* _WRITTEN PROBLEM_: Leave the pictures out. Retype exactly the lines below from the one containing "Model this scene" through the one containing "S.camera = co", and no others.

* _RECORD SET_:

----------------------------------------

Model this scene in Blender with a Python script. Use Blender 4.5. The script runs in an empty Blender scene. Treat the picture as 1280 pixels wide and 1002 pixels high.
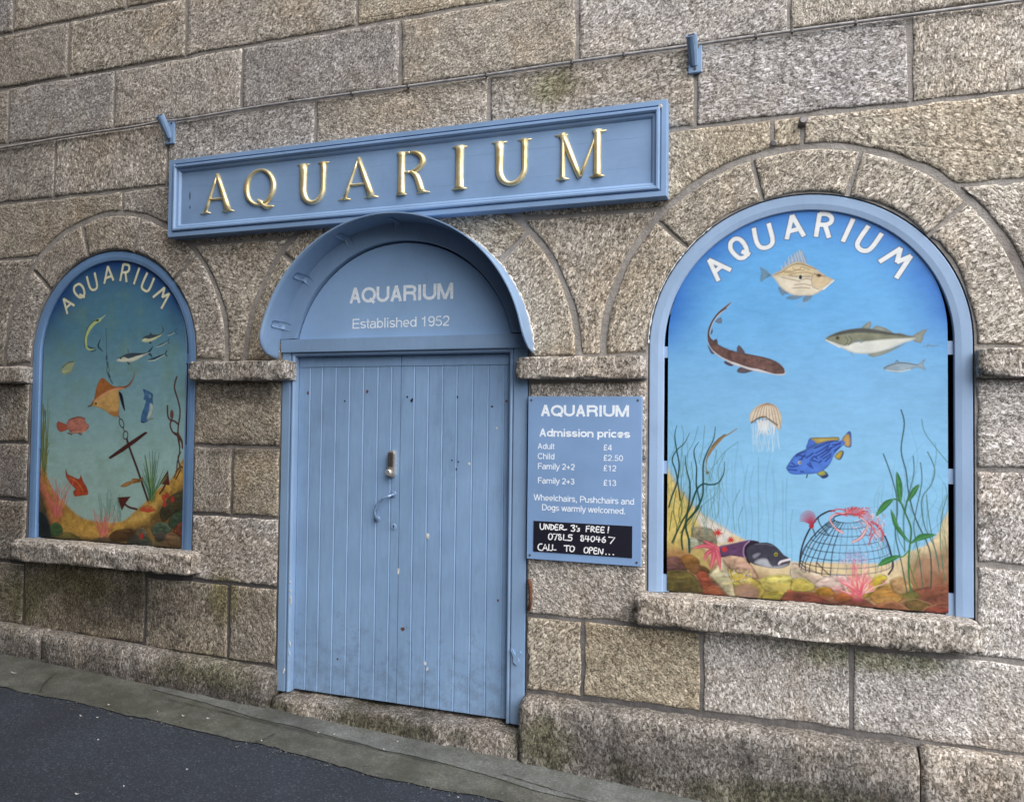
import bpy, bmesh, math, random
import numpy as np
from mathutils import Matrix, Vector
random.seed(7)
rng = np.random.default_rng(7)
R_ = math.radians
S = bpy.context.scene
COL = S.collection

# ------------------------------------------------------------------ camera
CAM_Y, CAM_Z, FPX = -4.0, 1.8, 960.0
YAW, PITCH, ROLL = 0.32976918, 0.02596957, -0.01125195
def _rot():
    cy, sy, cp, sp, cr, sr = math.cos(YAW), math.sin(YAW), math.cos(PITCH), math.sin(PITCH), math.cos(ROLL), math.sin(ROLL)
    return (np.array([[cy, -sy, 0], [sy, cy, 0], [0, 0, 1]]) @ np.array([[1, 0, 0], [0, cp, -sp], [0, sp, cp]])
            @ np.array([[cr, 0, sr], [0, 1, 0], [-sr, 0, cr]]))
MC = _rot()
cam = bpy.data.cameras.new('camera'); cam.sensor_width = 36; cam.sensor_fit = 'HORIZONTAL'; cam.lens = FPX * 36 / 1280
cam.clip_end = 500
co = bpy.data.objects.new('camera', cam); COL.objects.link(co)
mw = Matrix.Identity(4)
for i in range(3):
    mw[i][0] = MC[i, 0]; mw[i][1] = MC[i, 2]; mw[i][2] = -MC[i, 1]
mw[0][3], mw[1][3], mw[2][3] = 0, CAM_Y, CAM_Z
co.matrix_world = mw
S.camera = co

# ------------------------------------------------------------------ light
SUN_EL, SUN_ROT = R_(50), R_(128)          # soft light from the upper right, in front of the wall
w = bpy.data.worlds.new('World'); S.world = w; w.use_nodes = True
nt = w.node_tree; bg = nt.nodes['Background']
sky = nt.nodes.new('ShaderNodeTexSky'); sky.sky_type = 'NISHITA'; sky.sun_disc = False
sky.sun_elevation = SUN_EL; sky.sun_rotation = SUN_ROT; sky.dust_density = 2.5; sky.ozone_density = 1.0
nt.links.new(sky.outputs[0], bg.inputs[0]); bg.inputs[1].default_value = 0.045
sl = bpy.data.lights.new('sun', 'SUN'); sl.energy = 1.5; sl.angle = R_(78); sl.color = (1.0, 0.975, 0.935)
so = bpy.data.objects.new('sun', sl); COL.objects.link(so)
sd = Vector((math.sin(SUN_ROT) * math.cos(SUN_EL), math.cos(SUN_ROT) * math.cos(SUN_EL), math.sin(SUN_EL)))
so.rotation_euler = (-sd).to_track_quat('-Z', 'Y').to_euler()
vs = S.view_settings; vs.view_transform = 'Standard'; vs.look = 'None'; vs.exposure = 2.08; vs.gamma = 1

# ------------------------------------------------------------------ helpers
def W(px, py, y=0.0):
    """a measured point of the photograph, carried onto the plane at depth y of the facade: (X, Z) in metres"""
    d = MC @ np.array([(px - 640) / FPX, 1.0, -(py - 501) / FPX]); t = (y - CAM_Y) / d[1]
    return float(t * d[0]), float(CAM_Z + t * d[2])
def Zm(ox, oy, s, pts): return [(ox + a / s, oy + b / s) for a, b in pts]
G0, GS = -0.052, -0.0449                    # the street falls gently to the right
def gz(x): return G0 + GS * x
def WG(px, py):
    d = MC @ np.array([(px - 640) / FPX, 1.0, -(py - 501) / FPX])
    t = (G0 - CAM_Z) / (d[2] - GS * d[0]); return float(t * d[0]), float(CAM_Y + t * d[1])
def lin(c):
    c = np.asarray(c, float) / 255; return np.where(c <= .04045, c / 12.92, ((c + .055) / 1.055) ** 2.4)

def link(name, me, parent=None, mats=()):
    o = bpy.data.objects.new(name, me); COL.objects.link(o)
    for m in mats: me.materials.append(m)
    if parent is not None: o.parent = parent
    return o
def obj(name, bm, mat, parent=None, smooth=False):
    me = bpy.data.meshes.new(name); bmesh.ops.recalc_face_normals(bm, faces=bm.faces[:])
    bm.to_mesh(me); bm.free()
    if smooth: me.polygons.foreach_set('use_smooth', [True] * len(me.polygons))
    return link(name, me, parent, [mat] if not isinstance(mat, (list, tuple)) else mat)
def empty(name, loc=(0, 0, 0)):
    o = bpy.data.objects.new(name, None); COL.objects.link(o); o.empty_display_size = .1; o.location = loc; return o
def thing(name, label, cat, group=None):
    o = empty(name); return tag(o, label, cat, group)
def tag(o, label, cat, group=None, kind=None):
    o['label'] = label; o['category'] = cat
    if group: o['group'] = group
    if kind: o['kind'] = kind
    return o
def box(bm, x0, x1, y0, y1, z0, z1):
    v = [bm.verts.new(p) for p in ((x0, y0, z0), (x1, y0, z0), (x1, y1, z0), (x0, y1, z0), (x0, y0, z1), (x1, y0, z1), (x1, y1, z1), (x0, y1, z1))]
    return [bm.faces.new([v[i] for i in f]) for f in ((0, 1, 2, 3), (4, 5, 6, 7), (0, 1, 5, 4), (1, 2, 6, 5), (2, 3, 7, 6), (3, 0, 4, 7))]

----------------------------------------

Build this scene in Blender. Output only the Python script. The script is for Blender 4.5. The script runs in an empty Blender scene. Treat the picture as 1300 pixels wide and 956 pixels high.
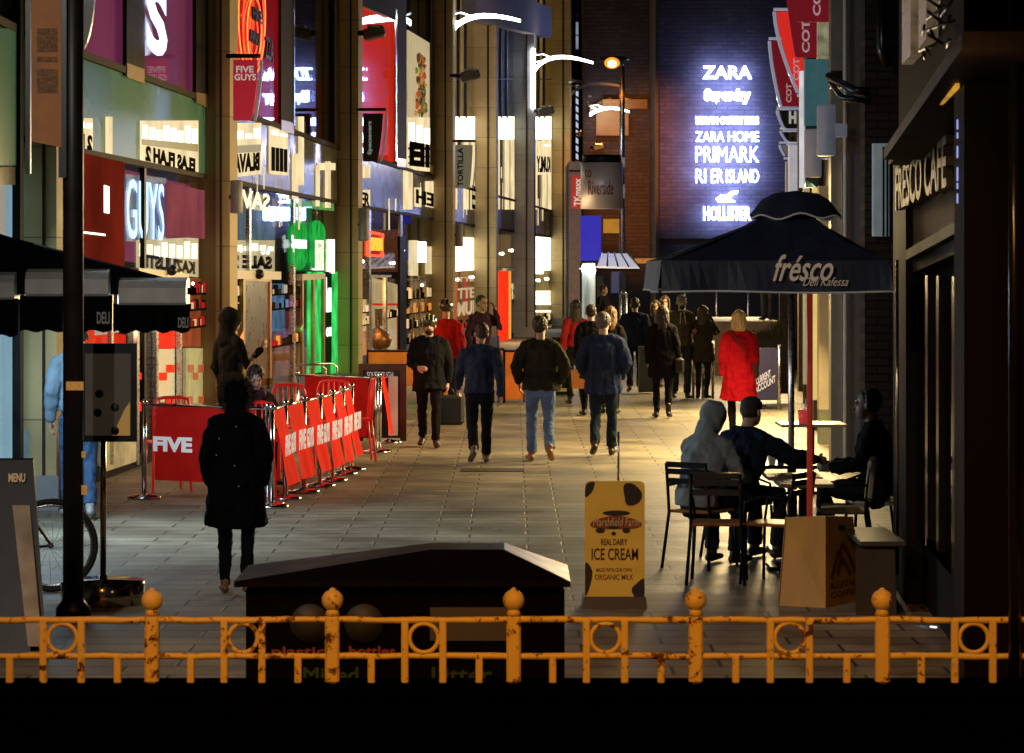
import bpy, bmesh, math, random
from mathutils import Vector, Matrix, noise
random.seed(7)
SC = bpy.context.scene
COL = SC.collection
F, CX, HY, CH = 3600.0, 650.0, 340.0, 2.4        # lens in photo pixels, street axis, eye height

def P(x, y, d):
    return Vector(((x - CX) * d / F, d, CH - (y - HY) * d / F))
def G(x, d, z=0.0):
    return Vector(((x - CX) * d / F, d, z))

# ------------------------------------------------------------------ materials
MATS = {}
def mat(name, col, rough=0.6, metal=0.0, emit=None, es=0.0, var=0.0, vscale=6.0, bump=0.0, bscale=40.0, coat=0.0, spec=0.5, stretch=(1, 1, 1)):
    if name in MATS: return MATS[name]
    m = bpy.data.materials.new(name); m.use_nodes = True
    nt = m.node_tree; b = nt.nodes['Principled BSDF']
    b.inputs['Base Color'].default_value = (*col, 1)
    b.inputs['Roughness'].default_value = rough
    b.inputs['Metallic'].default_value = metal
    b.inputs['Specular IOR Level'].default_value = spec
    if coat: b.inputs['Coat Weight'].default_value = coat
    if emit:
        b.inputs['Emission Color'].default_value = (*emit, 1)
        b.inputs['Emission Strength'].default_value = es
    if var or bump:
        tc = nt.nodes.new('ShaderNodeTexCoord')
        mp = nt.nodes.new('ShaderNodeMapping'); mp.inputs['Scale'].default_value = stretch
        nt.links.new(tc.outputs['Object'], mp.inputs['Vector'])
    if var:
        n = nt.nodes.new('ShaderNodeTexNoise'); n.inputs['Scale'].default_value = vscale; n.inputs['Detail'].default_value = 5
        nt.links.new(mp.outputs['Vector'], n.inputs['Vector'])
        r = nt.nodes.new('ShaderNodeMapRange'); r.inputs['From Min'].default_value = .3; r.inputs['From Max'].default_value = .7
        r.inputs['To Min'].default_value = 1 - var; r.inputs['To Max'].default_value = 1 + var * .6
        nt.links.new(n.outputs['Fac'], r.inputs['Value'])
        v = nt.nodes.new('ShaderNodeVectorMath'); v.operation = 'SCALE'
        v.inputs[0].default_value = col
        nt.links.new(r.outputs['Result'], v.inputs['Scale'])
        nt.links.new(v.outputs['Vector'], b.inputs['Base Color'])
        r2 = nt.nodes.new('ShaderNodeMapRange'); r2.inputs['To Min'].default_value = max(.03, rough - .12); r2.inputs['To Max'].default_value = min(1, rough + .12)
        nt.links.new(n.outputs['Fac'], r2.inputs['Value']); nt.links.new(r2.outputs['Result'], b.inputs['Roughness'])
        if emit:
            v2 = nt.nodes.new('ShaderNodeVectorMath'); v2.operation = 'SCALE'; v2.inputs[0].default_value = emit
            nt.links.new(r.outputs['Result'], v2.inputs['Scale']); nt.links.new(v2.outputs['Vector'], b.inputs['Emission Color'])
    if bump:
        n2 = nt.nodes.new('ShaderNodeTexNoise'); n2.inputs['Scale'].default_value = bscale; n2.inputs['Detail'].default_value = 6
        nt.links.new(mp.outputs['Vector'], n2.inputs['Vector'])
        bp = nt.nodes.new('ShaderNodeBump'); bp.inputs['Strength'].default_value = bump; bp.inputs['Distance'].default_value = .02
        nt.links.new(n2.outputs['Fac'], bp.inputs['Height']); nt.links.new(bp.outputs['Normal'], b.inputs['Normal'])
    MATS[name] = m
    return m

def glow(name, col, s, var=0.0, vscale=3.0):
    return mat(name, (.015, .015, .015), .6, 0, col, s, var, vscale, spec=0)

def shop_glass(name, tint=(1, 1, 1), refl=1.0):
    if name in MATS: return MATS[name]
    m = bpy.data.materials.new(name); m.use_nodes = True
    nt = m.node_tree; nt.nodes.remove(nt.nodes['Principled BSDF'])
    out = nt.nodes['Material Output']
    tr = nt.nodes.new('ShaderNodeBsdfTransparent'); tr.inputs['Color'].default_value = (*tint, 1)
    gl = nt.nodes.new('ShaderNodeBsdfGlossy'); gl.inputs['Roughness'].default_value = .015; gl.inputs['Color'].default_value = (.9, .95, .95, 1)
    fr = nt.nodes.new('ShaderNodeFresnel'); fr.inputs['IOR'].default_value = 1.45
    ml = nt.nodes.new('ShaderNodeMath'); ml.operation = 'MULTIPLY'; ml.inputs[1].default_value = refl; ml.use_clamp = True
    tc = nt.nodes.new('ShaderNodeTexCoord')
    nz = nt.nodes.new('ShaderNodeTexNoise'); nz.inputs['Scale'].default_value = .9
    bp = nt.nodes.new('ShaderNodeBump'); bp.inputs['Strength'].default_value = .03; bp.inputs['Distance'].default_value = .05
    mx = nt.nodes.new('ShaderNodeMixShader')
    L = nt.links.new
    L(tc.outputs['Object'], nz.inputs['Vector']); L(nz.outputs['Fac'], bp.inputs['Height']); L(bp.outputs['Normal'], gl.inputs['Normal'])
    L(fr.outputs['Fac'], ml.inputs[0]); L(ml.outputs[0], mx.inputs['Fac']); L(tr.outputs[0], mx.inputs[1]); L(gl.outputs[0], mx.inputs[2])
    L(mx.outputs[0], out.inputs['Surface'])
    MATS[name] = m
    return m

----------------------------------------

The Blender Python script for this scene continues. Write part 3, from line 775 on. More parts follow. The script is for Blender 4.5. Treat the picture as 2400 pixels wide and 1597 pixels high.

----------------------------------------

* _RESPONSE TO THIS TASK_:
Model this scene in Blender with a Python script. Use Blender 4.5. The script runs in an empty Blender scene. Treat the picture as 1280 pixels wide and 1002 pixels high.
import bpy, bmesh, math, random
import numpy as np
from mathutils import Matrix, Vector
random.seed(7)
rng = np.random.default_rng(7)
R_ = math.radians
S = bpy.context.scene
COL = S.collection

# ------------------------------------------------------------------ camera
CAM_Y, CAM_Z, FPX = -4.0, 1.8, 960.0
YAW, PITCH, ROLL = 0.32976918, 0.02596957, -0.01125195
def _rot():
    cy, sy, cp, sp, cr, sr = math.cos(YAW), math.sin(YAW), math.cos(PITCH), math.sin(PITCH), math.cos(ROLL), math.sin(ROLL)
    return (np.array([[cy, -sy, 0], [sy, cy, 0], [0, 0, 1]]) @ np.array([[1, 0, 0], [0, cp, -sp], [0, sp, cp]])
            @ np.array([[cr, 0, sr], [0, 1, 0], [-sr, 0, cr]]))
MC = _rot()
cam = bpy.data.cameras.new('camera'); cam.sensor_width = 36; cam.sensor_fit = 'HORIZONTAL'; cam.lens = FPX * 36 / 1280
cam.clip_end = 500
co = bpy.data.objects.new('camera', cam); COL.objects.link(co)
mw = Matrix.Identity(4)
for i in range(3):
    mw[i][0] = MC[i, 0]; mw[i][1] = MC[i, 2]; mw[i][2] = -MC[i, 1]
mw[0][3], mw[1][3], mw[2][3] = 0, CAM_Y, CAM_Z
co.matrix_world = mw
S.camera = co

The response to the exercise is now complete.